I agree, just keeping things running at that scale requiere people with some impressive skills


We'll see, my bet is that nothing catastrophic will happen as a result of layoffs and hiring freeze at Twitter.


Revenue-wise I think a fake checkmarked Nintendo being up with a photo of mario doing the middle finger for hours does a lot, and spells not great stuff. My understanding is that advertisers aren't even locking in contracts for next year or similar.


I bet advertisers LOVE this situation. They probably weren't excited about how centralized systems are, which robs them of some of their say and power in the ecosystem. This is an opportunity for them to show what control and influence they have and basically a warning to others not to toy with their demands.


Twitter has already been having reliability issues for weeks or more, that's not going to get better if you lay off a bunch of your ops and sweng personnel


innovating is a meaningless term in ad tech companies. optimizing I think is a better word.


Well it's currently operating at a loss, so if they don't innovate somehow the company is doomed.


It's amazing how many techies seem to be unable to understand this as if there was still infinite VC money and cash raising via stock sale for every company that can't figure out how to make money.

If we get a general tech correction as part of this downturn things are going to be very different for companies that have been burning money for years.


Yeah but if they want to do anything more than struggle to fight fires 24/7 they need at least average people, and management that trusts them, and buy in for the work needed to make a robust system.


Have you any idea what it takes simply to maintain a machine such as twitter, let alone make even minor alterations? There was a recent telling interview by someone who used to work there who thought it wouldn't be long until the whole thing collapses on its own because there were huge teams dedicated to simply keeping the thing running.


Back of the envelope calculation:

A billion users, each tweeting once an hour with 140 characters. That's 38.147 Megabytes/s. My laptop could handle that raw volume. Increase it by an order of magnitude for all the network nonsense and it can still run on my 4 year old desktop.

Twitter is not some hypertech company, it shouldn't need more than a hundred engineers to run. I imagine that's the bet Musk is making too.

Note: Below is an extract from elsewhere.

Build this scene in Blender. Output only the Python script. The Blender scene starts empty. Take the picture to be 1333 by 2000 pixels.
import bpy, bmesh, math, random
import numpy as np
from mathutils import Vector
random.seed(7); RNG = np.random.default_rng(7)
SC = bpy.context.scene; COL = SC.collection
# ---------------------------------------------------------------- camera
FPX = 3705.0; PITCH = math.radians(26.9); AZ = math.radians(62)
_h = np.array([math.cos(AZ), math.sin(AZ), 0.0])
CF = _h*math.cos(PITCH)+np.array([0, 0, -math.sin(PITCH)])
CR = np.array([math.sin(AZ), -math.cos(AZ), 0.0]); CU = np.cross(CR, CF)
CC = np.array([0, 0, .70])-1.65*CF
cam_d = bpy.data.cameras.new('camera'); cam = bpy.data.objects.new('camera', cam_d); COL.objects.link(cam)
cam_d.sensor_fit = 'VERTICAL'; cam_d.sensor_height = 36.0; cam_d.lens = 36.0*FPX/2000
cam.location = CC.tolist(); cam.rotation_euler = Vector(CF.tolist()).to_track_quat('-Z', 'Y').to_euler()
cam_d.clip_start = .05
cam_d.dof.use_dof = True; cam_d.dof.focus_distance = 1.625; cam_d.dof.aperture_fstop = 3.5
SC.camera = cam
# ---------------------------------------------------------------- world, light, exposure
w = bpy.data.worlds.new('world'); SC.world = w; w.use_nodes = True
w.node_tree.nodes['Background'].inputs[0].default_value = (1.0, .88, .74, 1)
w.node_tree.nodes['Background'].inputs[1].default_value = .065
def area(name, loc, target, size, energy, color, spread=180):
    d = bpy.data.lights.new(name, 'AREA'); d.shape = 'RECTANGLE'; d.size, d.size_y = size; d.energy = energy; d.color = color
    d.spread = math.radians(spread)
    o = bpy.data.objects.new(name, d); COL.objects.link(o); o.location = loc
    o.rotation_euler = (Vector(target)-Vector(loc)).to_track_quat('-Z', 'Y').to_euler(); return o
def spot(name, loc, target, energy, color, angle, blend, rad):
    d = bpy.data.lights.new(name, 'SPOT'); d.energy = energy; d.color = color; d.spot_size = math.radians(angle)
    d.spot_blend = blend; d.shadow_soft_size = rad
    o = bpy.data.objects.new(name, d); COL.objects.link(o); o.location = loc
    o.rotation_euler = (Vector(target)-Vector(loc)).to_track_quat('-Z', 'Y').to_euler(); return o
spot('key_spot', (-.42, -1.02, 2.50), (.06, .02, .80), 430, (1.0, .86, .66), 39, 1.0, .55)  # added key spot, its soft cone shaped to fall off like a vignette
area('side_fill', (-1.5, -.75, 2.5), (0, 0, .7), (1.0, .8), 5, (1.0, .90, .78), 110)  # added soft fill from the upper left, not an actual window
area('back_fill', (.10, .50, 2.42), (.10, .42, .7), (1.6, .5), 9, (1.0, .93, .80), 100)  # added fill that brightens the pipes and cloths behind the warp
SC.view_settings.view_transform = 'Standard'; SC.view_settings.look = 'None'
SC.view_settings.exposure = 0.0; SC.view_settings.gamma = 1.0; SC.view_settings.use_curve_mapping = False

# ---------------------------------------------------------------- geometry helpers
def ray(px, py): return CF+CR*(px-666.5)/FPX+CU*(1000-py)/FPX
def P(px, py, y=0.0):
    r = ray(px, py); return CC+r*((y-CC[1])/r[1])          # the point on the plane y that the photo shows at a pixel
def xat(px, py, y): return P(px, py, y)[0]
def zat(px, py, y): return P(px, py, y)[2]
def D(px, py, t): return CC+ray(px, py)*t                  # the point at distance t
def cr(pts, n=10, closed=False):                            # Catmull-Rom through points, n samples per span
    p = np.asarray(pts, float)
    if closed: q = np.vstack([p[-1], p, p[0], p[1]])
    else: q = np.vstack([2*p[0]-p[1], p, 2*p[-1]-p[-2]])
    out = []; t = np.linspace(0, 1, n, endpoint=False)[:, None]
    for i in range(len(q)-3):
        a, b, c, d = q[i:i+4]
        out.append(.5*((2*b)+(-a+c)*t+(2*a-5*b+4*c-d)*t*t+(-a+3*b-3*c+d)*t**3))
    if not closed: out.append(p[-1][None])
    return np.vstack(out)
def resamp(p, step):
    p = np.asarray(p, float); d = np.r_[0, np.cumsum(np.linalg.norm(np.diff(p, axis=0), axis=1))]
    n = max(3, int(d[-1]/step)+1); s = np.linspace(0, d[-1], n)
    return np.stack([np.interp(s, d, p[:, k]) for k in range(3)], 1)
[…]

What a terribly dishonest and overly-simplistic way of modeling of a distributed system much less a simple web service. found the engineer who, in their own words, “couldn’t code their way out of paper bag.”


If you're serving 40mb a second you don't _need_ a distributed system.

Twitter isn't Netflix.


In the same vein, look at how Plenty of Fish has a huge customer base, and runs on very skimpy hardware. Back in 2006 it had 45M visitors a month, served up over 1B page views a month, all running off three database servers and two load balanced webservers. Guess how many employees? One, Markus Frind[1].

1. http://highscalability.com/plentyoffish-architecture

Of course things have changed, money will do that.


Twitter has about 10x that monthly visitor number just in mDAU. And pof has scaled 100x! (To 100 employees — that seems pretty insane relative the traffic they have going by this weird metric of “amount of data served should roughly equal the number of employees by some ratio”). Comparison also seems a bit lacking given the difference in magnitude also the engineering problems involved (e.g. moderation, botting etc.) Guessing also that creating a dating site is not an exercise in needing a lot of skilled engineering work given it’s been a solved set of problems since the late 90s. Hey Verizon has 132,000 employees — I guess they should only need a fraction of that right since consumer cellular has 2,400?


It’s pretty laughable you believe your own “math.” I guess even serving an actual front end doesn’t factor into your calculations. Hey go build something and you might find out what it actually takes to build/maintain a system of any real consequence instead of doing leet code exercises and smelling your own brain farts.


I guess you're right, you need 10,000 JS engineers to change a light bulb.